REVIEW TIME: Wabanaki Blues by Melissa Tantaquidgeon Zobel

Wabanaki Blues is the story of Mona Lisa LaPierre, a New Hampshire girl of Indian heritage who is trying to make her life as a Blues musician. She planned to start her career after her high school graduation, but her parents have different plans. Her mom and dad are going away to Russia for a month to study ancient bear sacrifices, and they have decided to make her isolated from all civilization with her Mohegan grandfather, Grumps. Grumps is an Indian that is stuck in the past, who lives in a cabin with little to no electricity, and almost no modern conveniences.

Mona expects life up in rural Vermont to be dull and boring due to this revelation, but she surprises even herself when she becomes friends with a college kid named Del. Del and Mona get along nicely until she notices that Del’s dad is the owner of a green-flamed motorcycle, the motorcycle that was seen driving away from her very own school when a student named Mia Delaney disappeared forever. This disappearance was one that always haunted Mona’s mom. Alongside with Biliki, Mona’s dead Abenaki grandmother who gives her guidance, Mona is determined to solve the disappearance of Mia Delaney once and for all.

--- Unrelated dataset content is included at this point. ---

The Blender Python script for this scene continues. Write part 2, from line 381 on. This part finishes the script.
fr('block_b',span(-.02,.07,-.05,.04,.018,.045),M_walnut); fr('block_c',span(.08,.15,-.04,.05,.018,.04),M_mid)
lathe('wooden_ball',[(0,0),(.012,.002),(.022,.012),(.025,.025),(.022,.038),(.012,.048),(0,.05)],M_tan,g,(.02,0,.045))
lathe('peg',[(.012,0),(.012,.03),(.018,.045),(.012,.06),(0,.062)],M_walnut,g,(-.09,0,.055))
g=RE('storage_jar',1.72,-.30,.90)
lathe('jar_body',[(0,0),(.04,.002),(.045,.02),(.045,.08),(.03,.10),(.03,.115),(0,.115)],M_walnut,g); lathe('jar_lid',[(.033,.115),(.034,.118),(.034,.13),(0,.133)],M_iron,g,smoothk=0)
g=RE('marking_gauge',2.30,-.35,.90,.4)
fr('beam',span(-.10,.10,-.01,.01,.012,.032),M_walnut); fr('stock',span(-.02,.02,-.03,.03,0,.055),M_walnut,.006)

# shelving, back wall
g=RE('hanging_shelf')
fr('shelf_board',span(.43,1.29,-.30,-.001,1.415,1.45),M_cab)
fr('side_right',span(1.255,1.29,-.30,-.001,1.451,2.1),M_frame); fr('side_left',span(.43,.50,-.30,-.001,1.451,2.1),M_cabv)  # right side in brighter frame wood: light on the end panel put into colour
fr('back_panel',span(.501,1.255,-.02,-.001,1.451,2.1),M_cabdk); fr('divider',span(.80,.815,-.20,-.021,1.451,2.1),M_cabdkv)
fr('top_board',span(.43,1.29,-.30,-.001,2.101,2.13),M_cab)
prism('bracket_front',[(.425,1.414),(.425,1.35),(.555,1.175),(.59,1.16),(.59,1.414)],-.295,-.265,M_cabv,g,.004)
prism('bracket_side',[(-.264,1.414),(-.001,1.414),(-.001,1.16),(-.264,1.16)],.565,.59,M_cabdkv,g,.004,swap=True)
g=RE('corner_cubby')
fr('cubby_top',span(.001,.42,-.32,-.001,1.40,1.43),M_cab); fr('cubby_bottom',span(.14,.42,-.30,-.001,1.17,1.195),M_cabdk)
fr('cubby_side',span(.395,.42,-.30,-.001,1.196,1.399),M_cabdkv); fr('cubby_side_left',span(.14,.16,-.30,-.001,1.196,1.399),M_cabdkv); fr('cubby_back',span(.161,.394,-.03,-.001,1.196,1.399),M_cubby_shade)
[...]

This book surprised, in a very good way. My first impression of Mona and the book as a whole was that this book was another “misunderstood teenager in high school attempts to solve mystery that the police can’t,” but this book developed into something distinctly different than that later on.

While the book’s main mystery is the mystery of Mia Delaney, intertwined in the story is the Secret of Wabanaki, something she learns more and more about through her Indian relatives. In my opinion this book tries to mix a modern mystery with Indian traditions and stories, which it does with moderate success.